Flood Risk Could Be Too Expensive For Development: Researcher

The price of mitigating the flood risks associated with filling in Phnom Penh’s Boeng Kak lake could bring the cost of developing the site to unacceptable levels, an independent researcher said Friday.

Ben Caddis, co-author of a De­cember report that predicted heavy flooding in Russei Keo district if filling continues at the lake, said by telephone Friday that al­though flood damage control is possible “in the theoretical sense,” it might not be financially realistic.

“The problem comes from the actual cost that would come with mitigating the damage. By the time you’ve considered the level of mitigation that’s required, it would probably make the development unfeasible,” Caddis said in a telephone interview from Brisbane, Australia.

The independent report, commissioned by the local NGO Sah­makum Teang Tnaut and conducted by the Australian consulting firm BMTWBM, predicts that peak flood levels in Russei Keo will rise by as much as 40 cm because of development at Boeng Kak. The frequency of floods is also predicted to increase.

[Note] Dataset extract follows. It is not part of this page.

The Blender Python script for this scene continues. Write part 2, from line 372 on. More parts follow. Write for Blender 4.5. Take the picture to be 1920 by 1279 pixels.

“The combined effluent and stormwater drainage system in Phnom Penh means that any flooding will have serious water quality and public health implications,” the report stated.

The authors of the report went on to say that if Phnom Penh municipality wants to alleviate those risks, it should produce de­tailed hydraulic models of the likely impacts of the Boeng Kak’s development and come up with plausible drainage solutions.

“There would need to be considerable drainage canals up through the Russei Keo district, and the size of those channels would need to be significant,” Caddis said Friday.

He added that the municipality would have to expand on the existing Tuol Kok and O’Veng drainage canals, which would mean reclaiming private land on either side of both waterways and upgrading the roads and pipes that cross them.

“It’s just too expensive to be able to do that,” Caddis added.

Mao Hak, director of the Mini­stry of Water Resources’ hydrology and river works department, said Thursday that the ministry had recommended that City Hall build two 10-square-meter pipes to carry excess water to the Kilometer 9 water basin area. The recommendation also included widening the O’Veng canal to between 40 and 50 meters to take excess flow to the Kob Srov dike basin.

However, Mao Hak added that he was not sure if these recommendations would prevent flooding caused by filling in Boeng Kak lake.

“I am only talking about the big systems. Even if they do all of this, step by step, there are still other small sewage systems,” he said.

Caddis also said that those recommendations “would not be sufficient.”

Phnom Penh Deputy Gover­nor Pa Socheatvong restated Thurs­day that flooding as a result of filling Boeng Kak will not be a problem.

“If it floods every year, no one would vote for us [the ruling CPP] anymore,” he said.

Late last year, hundreds of families in Russei Keo complained of never-seen-before flooding that inundated schools, roads and homes to a depth of nearly one meter, and which they blamed on the activity at Boeng Kak.